• PROVIDED DATA:
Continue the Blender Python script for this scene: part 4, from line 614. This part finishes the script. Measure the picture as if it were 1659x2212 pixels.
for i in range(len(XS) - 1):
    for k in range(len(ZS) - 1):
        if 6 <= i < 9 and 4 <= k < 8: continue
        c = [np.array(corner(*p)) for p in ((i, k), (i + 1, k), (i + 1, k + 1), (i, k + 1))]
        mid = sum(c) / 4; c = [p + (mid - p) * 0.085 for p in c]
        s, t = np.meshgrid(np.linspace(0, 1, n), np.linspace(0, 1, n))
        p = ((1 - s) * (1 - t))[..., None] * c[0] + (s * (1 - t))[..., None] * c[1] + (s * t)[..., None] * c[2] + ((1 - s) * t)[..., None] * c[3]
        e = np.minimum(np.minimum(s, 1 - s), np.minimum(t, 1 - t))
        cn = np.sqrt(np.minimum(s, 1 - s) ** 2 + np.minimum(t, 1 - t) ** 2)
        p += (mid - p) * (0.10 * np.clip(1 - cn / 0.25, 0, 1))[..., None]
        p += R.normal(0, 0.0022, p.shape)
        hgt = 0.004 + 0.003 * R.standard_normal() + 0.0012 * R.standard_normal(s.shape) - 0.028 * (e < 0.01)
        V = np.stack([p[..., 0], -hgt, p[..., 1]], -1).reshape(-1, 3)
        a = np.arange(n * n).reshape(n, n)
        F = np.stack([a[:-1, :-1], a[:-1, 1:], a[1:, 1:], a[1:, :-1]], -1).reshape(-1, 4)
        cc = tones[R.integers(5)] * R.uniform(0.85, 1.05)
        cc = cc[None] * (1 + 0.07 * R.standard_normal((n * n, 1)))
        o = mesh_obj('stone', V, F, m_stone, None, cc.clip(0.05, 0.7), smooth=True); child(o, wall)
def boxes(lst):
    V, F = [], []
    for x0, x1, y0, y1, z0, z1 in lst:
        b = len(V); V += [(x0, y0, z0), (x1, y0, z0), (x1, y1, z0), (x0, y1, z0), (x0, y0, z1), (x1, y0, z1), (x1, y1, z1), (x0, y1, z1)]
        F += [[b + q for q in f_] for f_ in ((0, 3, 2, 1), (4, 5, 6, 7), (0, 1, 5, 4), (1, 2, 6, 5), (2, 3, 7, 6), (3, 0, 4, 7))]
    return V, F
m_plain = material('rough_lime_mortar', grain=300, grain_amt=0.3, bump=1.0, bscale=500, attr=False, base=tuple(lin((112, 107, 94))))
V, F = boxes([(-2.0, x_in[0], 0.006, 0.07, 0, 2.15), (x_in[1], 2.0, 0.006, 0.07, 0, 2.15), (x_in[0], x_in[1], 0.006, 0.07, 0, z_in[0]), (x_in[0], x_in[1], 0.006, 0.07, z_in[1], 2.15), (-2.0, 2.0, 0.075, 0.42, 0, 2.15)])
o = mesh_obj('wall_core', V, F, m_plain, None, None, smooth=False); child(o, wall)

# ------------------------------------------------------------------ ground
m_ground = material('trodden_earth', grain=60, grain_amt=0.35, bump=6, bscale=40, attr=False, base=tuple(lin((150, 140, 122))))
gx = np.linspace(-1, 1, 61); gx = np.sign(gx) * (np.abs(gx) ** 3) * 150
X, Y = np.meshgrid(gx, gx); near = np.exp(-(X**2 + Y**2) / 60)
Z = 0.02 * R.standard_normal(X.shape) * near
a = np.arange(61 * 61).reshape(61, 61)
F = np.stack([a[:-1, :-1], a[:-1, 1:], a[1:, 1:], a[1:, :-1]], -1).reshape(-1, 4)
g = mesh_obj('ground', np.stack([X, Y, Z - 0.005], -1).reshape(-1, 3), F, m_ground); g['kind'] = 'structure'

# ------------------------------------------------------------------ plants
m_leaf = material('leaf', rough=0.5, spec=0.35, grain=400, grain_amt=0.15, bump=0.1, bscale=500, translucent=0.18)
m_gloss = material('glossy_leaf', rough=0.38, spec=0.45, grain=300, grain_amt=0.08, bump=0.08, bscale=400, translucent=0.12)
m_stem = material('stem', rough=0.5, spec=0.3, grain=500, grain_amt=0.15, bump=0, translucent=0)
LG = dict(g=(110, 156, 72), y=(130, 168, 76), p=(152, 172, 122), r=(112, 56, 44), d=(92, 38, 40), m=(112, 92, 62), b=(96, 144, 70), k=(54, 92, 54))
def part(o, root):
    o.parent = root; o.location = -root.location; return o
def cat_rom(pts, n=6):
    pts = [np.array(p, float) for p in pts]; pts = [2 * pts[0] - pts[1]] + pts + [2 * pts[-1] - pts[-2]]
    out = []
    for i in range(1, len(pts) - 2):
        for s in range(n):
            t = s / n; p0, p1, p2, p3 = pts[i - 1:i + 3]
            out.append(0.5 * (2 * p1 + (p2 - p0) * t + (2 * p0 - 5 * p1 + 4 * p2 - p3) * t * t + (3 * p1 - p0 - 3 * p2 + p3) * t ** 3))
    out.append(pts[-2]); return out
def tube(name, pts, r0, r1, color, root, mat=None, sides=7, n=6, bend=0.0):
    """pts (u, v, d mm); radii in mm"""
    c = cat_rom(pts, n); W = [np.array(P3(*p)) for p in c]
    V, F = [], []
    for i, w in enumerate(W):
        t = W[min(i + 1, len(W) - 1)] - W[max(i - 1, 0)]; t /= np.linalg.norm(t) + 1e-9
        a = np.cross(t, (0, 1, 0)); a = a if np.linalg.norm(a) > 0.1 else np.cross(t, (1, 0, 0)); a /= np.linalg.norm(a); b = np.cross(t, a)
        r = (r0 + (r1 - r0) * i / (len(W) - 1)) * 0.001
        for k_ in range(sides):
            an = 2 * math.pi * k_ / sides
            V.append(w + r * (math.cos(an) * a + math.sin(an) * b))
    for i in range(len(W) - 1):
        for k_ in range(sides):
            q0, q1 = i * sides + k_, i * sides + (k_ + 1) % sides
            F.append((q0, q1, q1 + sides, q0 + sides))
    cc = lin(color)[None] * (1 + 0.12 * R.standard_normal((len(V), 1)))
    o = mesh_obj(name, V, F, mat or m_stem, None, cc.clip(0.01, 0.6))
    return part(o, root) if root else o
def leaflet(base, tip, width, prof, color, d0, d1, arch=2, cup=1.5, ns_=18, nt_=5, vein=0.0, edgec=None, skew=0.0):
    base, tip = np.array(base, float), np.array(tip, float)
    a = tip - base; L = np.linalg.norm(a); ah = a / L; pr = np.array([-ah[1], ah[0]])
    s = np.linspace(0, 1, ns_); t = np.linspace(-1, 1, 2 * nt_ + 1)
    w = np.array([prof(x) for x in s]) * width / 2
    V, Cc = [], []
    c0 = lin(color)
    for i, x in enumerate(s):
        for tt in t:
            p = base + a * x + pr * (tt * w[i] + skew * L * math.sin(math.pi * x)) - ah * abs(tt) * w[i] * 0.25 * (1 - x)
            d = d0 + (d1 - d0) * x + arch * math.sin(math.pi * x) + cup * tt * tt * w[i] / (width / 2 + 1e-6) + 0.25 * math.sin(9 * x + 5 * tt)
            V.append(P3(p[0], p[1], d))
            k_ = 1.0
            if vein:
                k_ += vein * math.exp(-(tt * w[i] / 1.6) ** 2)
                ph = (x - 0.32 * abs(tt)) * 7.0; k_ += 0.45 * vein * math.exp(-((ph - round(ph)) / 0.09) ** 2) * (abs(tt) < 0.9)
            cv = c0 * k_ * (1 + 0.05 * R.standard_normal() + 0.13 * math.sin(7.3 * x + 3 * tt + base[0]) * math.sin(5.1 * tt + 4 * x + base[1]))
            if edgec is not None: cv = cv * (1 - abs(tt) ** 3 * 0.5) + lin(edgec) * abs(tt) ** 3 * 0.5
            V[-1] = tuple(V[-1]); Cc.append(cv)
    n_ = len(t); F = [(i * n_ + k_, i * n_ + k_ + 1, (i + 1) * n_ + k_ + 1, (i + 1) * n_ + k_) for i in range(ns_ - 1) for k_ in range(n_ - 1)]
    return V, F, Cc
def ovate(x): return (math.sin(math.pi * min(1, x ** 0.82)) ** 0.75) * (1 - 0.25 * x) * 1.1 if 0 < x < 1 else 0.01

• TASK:
Copy out each line of the listing that holds "part".

• TASK RESULT:
Continue the Blender Python script for this scene: part 4, from line 614. This part finishes the script. Measure the picture as if it were 1659x2212 pixels.
def part(o, root):
    return part(o, root) if root else o